Copy each line of the data below with the word "pixels".

◇ ◇ ◇ ◇ ◇

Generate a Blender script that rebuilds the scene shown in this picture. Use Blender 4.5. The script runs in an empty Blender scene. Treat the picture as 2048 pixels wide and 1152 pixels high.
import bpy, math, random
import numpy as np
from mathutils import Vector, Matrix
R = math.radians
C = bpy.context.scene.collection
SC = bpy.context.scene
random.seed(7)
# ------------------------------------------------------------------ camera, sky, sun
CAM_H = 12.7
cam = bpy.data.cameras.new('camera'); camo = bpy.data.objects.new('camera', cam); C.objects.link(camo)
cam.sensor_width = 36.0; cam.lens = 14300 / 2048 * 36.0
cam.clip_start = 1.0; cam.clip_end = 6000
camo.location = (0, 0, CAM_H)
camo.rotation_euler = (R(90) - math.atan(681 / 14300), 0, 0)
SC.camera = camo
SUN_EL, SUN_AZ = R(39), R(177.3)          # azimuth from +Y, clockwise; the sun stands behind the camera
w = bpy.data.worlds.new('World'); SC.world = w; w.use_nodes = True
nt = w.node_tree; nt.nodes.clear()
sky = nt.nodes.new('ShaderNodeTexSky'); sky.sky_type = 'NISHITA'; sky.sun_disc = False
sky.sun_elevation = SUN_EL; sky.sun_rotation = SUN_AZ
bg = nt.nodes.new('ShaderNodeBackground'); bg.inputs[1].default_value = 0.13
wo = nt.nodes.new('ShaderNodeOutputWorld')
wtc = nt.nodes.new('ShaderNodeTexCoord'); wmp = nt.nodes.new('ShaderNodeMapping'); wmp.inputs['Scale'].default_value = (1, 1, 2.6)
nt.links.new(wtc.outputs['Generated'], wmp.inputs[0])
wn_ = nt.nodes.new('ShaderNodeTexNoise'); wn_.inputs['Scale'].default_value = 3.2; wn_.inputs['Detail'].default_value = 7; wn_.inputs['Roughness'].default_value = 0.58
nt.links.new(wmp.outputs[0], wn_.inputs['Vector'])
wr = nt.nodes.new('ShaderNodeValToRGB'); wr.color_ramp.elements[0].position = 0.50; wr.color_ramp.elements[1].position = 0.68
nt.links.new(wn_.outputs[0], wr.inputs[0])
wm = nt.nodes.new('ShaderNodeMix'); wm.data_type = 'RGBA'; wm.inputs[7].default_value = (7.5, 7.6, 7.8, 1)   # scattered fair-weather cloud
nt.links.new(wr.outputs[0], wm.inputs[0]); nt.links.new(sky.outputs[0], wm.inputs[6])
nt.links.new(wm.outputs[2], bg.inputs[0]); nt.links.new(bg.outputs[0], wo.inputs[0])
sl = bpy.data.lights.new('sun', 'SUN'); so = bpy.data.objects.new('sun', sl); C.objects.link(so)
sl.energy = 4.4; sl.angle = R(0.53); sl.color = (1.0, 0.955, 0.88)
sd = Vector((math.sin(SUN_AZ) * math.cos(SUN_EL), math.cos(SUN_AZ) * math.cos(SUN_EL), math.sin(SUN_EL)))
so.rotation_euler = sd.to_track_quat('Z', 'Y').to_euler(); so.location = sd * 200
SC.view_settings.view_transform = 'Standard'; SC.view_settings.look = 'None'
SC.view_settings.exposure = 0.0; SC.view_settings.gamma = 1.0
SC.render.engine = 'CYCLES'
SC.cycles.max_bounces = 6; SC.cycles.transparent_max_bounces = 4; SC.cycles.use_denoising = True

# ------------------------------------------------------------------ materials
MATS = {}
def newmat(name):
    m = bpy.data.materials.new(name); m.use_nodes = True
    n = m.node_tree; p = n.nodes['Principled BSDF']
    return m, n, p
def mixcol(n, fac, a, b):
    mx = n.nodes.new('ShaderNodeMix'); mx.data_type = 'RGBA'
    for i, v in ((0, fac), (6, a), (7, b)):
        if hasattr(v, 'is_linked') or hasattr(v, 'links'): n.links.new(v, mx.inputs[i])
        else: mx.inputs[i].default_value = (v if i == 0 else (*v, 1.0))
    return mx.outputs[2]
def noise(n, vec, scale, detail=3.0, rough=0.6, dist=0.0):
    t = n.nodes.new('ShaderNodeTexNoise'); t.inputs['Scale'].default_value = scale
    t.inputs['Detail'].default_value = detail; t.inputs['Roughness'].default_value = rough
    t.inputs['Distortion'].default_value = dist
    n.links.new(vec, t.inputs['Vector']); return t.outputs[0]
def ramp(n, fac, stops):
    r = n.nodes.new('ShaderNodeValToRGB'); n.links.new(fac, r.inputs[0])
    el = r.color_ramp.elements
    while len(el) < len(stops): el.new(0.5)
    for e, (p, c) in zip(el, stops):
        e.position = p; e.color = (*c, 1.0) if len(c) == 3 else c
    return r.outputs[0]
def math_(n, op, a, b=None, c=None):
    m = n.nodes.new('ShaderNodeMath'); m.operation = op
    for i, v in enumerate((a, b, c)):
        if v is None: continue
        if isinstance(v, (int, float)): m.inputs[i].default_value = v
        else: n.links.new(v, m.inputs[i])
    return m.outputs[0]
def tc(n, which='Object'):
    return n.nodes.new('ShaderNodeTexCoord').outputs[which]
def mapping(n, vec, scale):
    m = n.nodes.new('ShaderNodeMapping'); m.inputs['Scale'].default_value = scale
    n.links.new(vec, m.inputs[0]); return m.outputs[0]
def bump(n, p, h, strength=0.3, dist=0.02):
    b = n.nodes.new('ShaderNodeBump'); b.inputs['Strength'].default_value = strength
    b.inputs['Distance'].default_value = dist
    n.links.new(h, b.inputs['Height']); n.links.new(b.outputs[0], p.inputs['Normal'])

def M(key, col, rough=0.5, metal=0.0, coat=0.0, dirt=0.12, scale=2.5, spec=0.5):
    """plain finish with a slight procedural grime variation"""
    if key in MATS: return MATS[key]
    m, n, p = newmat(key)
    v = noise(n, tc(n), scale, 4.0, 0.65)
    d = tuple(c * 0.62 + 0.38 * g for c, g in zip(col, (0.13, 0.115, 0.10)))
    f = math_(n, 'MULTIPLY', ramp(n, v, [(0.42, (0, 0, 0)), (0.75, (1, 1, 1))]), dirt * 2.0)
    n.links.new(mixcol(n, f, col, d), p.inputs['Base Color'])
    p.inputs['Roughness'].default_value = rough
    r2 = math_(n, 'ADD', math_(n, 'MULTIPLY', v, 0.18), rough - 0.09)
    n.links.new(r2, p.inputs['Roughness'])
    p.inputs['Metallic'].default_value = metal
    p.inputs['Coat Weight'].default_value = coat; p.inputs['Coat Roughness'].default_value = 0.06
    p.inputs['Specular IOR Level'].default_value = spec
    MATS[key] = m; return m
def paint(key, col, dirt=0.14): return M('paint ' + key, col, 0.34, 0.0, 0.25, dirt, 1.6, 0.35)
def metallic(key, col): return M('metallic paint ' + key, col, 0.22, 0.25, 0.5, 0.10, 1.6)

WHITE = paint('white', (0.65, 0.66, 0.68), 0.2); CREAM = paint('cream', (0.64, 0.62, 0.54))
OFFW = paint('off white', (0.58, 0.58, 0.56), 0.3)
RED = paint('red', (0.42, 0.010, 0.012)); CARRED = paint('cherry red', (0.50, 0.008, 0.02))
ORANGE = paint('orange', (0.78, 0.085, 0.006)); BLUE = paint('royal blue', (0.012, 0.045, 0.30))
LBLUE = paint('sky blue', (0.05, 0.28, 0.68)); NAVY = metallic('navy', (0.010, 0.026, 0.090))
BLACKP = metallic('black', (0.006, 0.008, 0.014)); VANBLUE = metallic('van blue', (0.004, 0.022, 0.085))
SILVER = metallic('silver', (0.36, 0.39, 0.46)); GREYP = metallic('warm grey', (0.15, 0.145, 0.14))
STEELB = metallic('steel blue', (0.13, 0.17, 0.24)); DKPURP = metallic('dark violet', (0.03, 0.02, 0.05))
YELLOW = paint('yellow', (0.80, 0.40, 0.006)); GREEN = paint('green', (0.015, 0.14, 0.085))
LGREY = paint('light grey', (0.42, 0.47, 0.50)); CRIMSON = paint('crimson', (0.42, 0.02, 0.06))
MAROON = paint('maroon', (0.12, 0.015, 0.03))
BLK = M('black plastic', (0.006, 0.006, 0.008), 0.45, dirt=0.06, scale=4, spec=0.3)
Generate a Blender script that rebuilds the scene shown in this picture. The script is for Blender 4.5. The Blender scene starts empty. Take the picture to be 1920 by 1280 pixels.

◇ ◇ ◇ ◇ ◇

*Expected answer:*
Generate a Blender script that rebuilds the scene shown in this picture. Use Blender 4.5. The script runs in an empty Blender scene. Treat the picture as 2048 pixels wide and 1152 pixels high.
Generate a Blender script that rebuilds the scene shown in this picture. The script is for Blender 4.5. The Blender scene starts empty. Take the picture to be 1920 by 1280 pixels.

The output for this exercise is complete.